Collected material |
--- BEGIN ---

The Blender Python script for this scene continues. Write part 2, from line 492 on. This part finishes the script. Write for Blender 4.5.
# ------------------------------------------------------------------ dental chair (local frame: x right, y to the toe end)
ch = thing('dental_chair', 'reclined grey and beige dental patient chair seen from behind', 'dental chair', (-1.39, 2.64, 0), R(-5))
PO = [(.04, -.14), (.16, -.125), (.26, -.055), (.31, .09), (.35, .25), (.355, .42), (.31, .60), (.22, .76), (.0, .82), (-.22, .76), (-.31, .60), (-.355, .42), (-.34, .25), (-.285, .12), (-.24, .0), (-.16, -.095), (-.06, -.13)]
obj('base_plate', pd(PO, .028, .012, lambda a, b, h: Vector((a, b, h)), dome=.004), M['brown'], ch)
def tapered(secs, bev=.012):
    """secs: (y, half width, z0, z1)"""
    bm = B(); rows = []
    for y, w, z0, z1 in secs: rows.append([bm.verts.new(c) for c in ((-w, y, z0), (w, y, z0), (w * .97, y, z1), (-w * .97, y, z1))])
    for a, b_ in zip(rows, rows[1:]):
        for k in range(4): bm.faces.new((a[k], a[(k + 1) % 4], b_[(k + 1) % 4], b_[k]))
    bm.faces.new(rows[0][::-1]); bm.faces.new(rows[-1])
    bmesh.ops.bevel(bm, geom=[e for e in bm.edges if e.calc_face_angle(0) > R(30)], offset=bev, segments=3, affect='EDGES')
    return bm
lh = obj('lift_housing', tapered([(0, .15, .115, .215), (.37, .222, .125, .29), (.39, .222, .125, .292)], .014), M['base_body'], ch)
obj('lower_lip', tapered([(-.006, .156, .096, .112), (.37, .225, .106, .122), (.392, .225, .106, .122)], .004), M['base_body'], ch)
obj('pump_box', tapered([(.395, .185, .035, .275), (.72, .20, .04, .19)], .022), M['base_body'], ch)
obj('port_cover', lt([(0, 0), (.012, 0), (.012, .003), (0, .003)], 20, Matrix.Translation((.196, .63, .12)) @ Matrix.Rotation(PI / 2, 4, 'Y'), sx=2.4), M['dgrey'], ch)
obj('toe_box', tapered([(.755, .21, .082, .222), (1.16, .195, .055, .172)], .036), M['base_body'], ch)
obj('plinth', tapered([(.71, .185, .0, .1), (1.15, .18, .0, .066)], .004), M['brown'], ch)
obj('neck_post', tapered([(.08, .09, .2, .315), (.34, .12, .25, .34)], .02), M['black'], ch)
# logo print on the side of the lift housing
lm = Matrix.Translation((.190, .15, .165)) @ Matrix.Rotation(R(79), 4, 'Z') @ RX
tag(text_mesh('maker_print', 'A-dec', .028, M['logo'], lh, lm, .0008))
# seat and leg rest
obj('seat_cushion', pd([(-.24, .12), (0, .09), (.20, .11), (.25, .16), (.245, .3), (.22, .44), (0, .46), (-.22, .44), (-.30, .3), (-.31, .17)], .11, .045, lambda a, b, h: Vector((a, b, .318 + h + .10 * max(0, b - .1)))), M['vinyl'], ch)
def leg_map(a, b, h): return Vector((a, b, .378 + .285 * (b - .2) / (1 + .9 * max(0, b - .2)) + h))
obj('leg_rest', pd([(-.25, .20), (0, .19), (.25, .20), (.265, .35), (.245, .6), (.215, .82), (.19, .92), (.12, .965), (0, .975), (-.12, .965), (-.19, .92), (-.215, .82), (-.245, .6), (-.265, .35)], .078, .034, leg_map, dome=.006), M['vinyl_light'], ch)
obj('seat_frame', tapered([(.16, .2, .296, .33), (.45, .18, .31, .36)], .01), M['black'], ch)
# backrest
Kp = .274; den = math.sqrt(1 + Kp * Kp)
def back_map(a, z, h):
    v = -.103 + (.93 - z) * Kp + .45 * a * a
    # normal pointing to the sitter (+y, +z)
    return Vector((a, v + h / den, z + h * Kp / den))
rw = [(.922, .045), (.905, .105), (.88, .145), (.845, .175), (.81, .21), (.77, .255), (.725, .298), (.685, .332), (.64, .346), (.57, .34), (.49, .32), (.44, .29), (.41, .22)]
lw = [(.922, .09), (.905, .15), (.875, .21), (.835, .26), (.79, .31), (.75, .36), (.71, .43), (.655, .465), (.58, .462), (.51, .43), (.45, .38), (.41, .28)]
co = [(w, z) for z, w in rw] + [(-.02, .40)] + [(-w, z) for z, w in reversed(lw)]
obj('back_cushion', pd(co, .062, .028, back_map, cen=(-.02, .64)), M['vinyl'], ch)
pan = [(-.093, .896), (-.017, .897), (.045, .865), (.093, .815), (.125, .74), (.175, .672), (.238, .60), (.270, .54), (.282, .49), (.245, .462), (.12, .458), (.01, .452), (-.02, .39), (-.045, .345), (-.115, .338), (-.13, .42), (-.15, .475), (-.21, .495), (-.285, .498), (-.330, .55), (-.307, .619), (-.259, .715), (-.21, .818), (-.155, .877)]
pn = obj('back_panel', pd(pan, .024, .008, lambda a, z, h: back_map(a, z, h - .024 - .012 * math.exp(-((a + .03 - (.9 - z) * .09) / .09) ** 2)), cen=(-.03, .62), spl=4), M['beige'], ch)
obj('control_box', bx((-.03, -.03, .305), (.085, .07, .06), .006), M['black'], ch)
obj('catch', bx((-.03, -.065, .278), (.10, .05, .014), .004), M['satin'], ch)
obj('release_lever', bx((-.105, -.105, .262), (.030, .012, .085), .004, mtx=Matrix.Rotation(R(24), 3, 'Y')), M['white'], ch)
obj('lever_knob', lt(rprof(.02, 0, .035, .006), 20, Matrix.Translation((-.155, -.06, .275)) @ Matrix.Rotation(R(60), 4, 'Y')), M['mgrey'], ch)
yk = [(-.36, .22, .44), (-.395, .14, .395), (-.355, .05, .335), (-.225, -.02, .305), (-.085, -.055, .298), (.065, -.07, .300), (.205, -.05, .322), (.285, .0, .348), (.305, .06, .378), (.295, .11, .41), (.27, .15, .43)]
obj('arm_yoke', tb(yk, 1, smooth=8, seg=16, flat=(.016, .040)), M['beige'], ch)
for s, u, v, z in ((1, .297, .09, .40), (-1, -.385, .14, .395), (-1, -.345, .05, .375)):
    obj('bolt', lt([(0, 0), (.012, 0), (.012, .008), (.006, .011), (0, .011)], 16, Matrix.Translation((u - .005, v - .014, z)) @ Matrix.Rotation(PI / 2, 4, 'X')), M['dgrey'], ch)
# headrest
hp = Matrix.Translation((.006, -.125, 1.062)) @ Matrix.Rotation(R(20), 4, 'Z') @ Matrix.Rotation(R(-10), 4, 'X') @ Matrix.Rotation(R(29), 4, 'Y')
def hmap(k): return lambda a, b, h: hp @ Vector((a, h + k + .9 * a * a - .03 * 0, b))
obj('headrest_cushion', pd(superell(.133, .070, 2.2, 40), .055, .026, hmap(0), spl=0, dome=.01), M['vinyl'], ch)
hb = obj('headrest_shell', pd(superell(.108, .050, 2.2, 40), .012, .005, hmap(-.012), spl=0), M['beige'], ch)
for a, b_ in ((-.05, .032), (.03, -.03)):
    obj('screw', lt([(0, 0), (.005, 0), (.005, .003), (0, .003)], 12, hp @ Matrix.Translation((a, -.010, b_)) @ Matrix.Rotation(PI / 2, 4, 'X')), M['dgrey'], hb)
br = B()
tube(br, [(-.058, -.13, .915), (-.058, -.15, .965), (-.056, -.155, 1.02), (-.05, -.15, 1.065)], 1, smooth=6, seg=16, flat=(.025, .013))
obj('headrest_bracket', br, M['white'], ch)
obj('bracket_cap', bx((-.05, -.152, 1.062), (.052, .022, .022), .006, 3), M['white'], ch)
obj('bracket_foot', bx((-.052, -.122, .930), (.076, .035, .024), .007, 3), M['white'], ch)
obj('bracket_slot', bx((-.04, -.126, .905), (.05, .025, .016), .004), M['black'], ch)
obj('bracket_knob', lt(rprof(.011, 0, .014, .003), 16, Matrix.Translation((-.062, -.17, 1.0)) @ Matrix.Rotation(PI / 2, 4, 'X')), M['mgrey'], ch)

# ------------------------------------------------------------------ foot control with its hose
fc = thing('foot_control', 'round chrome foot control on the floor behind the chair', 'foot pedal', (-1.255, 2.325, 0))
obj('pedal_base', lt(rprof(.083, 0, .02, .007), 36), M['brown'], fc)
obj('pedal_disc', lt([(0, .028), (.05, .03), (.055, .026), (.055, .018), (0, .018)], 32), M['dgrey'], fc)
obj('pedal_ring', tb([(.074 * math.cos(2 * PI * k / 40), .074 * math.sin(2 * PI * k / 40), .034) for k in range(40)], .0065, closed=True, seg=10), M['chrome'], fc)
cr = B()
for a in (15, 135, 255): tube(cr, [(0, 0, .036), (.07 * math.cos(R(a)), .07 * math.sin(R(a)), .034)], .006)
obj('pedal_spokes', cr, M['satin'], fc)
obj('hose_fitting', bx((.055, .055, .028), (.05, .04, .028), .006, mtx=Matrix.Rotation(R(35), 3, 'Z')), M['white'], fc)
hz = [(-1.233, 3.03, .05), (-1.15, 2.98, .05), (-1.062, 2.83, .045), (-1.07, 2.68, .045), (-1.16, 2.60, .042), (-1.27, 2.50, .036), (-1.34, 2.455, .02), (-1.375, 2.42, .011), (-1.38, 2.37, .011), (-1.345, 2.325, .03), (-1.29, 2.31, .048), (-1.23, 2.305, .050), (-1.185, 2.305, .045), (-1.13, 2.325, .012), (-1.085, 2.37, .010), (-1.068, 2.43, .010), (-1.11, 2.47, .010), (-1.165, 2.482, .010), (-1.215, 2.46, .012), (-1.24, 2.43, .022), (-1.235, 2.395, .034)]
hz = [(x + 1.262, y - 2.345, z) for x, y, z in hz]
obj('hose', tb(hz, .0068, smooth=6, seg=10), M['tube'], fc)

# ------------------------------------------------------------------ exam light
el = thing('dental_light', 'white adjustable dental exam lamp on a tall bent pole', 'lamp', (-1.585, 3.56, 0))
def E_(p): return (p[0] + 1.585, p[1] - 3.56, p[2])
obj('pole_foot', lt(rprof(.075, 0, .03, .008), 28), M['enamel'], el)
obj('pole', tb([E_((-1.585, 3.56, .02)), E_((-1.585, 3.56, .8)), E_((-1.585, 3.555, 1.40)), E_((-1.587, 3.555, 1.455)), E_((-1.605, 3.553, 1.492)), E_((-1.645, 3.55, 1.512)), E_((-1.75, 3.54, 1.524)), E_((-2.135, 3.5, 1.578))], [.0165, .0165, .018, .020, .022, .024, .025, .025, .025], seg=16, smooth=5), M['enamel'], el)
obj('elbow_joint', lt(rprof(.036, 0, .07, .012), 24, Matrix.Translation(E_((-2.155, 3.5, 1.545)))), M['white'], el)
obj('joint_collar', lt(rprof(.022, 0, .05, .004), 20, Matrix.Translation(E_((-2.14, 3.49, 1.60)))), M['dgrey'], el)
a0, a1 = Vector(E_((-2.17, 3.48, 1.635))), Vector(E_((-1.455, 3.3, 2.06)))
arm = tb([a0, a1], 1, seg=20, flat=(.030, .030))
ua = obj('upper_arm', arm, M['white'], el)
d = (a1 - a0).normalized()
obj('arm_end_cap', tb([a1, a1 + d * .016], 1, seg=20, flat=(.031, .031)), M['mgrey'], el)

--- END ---

Written request | Report the number of lines in the listing above that include the word "from", and nothing else.

Answer to the task | 2